Traducción de Kiko Amat y J. E. Rodríguez. Acuarela, 2013. 320 páginas. 17'90 euros



Harry Crews (Bacon County, 1935- Florida, 2012) fue un duro sin pose: nació en un triste rincón de Georgia, perdió a su padre a los pocos meses de nacer, tuvo una infancia enfermiza y una adolescencia no exenta de escarceos sexuales resueltos sobre un charco de culpa; luego fue marine en Corea, practicó karate, se tatuó una calavera con un verso de E.E. Cummings, perdió un hijo, trabajó como profesor y escribió una veintena de libros. Es un escritor de culto querido por miles de lectores pero poco citado en manuales, inencontrable en la tienda Kindle de Amazon (excelente metonimia del Mercado Que Nos Viene) y, hasta hace poco, inédito en castellano. Al fin, Acuarela & A. Machado publicaron primero la muy burra Cuerpo y ahora El cantante de gospel, que supuso el debut de Crews en 1968 y es una magnífica novela de poso impregnante.



El paisaje es el Sur, esa desolación. En un pueblo llamado Enigma, tomado por resollantes cerdos y sus ignorantes criadores, confluyen las siguientes circunstancias: 1. La guapa oficial, MaryBell Carter, ha sido supuestamente violada y asesinada por un negro, siendo lo segundo especialmente grave a ojos de sus vecinos, puesto que "después de que un negro la violara, seguro que cualquiera se la podía haber tirado"; 2. Vuelve a casa de visita el Cantante de Gospel, hijo a la fuga de Enigma, hombre de voz tocada por Dios que recorre el país convirtiendo al incrédulo en ferviente hombre de fe y a cualquier virgen en casquivana; 3. También llega a la población un circo de freaks dirigido por un enano de pie colosal que sigue al Cantante de Gospel dondequiera que vaya, por negocio y por destino.



Es difícil comentar El cantante de gospel sin aludir al prólogo de Kiko Amat, que da en todas las dianas que Crews y la novela ofrecen al lector. Amat se muestra dicharachero y espídico, pero sobre todo entusiasta. Le ofrece al libro lo que merece: autenticidad y pasión. Por eso, les recomendaría ir corriendo a leer ese prólogo, pero resulta que lo primero que hace Amat es pedirle al lector que antes lea la novela; de modo que, en realidad, lo que debería recomendarles es leer El cantante de gospel, luego leer a Amat, y luego leerme a mí. El problema de esta cadena alimentaria tan razonable es que, leídos Crews y Amat, yo ya no pinto nada. Puedo, al menos, decir esto: cuando les pregunten por qué leer literatura es tan importante, recuerden el agradecimiento febril de Amat al escribir que la verdad de Harry Crews es "una cosa fiera y emocional".

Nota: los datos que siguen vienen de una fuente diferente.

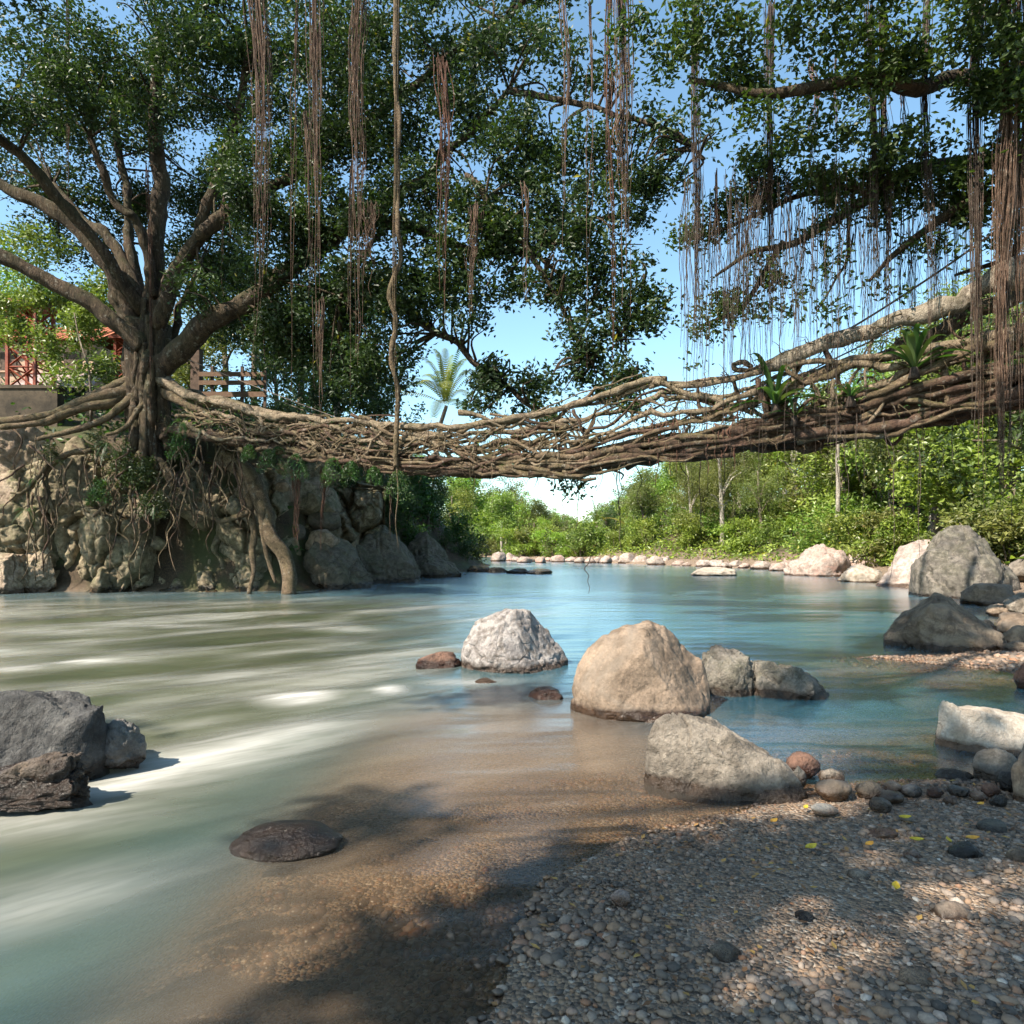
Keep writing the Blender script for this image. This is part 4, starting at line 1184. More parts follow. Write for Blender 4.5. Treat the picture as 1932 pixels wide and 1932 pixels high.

Para no repetir nada de lo que deja clarísimo Amat (sobre las "mentiras verdaderas", el estilo, la huida o la culpa), sólo diré que, aunque es dura, triste y agotadora, y aunque tiene un final psicótico típicamente sureño, El cantante de gospel no me parece una novela desesperanzada. La mirada que Crews dirige a sus criaturas es digna y compasiva, además de muy divertida. Puede que Dios sea un "enorme gato negro" cruzándose en el camino del hombre, pero este escritor, Harry Crews, no es un dios ni cree serlo; es un hombre. La verdad del libro nace de esa mirada en pie de igualdad, así como del juego de espejos entre el protagonista y el autor: ambos huyeron de su primer hogar, pero el Cantante de Gospel lo hizo cabalgando un don que sentía impuesto, mientras que Crews, también talentoso, se empeñó genuinamente en ser escritor. Fatalidad frente a libertad, aunque a veces se parezcan. El cantante de gospel comienza con una condena: "Enigma, en el estado de Georgia, era una calle sin salida". Puede que esta sentencia recaiga sobre todos nosotros, también sobre Crews. Pero, por si acaso, luchemos.